Why did they not report them to the public?
Loukia Papadopoulos
A representational image of the Chinese balloon
A representational image of the Chinese balloon

Chase Doak/Wikimedia Commons  

New documents that were allegedly leaked by Massachusetts air national guard member Jack Teixeira and first reported by the Washington Post are revealing that U.S. officials knew about up to four Chinese surveillance balloons.

This is three more than the one that flew over the continental U.S. and was shot down in February. Another balloon was spotted over a US carrier strike group located in the Pacific Ocean and was never reported.

Meanwhile, the third balloon crashed into the South China Sea. In addition, more than a week after it had been shut down, authorities still had not identified several sensors and antennas of the continental U.S. balloon. 

It has now been revealed that intelligence officials classify the balloon that was shot down as “Killeen-23‘’.

Teixeira, 21, was arrested on Thursday and charged under the Espionage Act as he is suspected of leaking several classified documents on a Discord chatroom.

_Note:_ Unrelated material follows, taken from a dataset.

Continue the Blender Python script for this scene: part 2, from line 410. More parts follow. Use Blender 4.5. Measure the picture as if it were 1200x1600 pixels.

The documents he is accused of having illegally shared include verbatim transcripts and classified documents that were photographed and shared.

According to the official documents, the other balloons were called “Bulger-21” and “Accardo-21.” It still is not clear, however, whether these balloons were the same ones that flew over the U.S. carrier group or crashed into the South China Sea.

A U.S. intelligence official who remained anonymous reported to the Post that the balloons were named alphabetically after infamous criminals.

Advanced surveillance technology

The leaks included reports from the National Geospatial-Intelligence Agency (NGA) that indicated that Killeen-23 could generate enough power to operate “any” surveillance technology such as a radar. Meanwhile, Bulger-21 and Accardo-21 boasted advanced surveillance equipment while the latter contained a “foil-lined gimbaled” sensor.

No comments were supplied by the Pentagon and the office of the director of National Intelligence.

The Post further noted that Chinese military researchers have for years written about the advantages of deploying synthetic aperture radar capabilities on “near space” vehicles, quoting an article published in the official newspaper of the Chinese military: the PLA Daily. 

In September 2020, the report explained how airships and balloons could be loaded with radar and photoelectric surveillance equipment to detect targets for strikes.

The Biden administration was heavily attacked by Republicans in February for its slow response to the Chinese surveillance balloon. Politicians argued that it allowed the Chinese government additional time to spy on the nation, putting Americans in danger.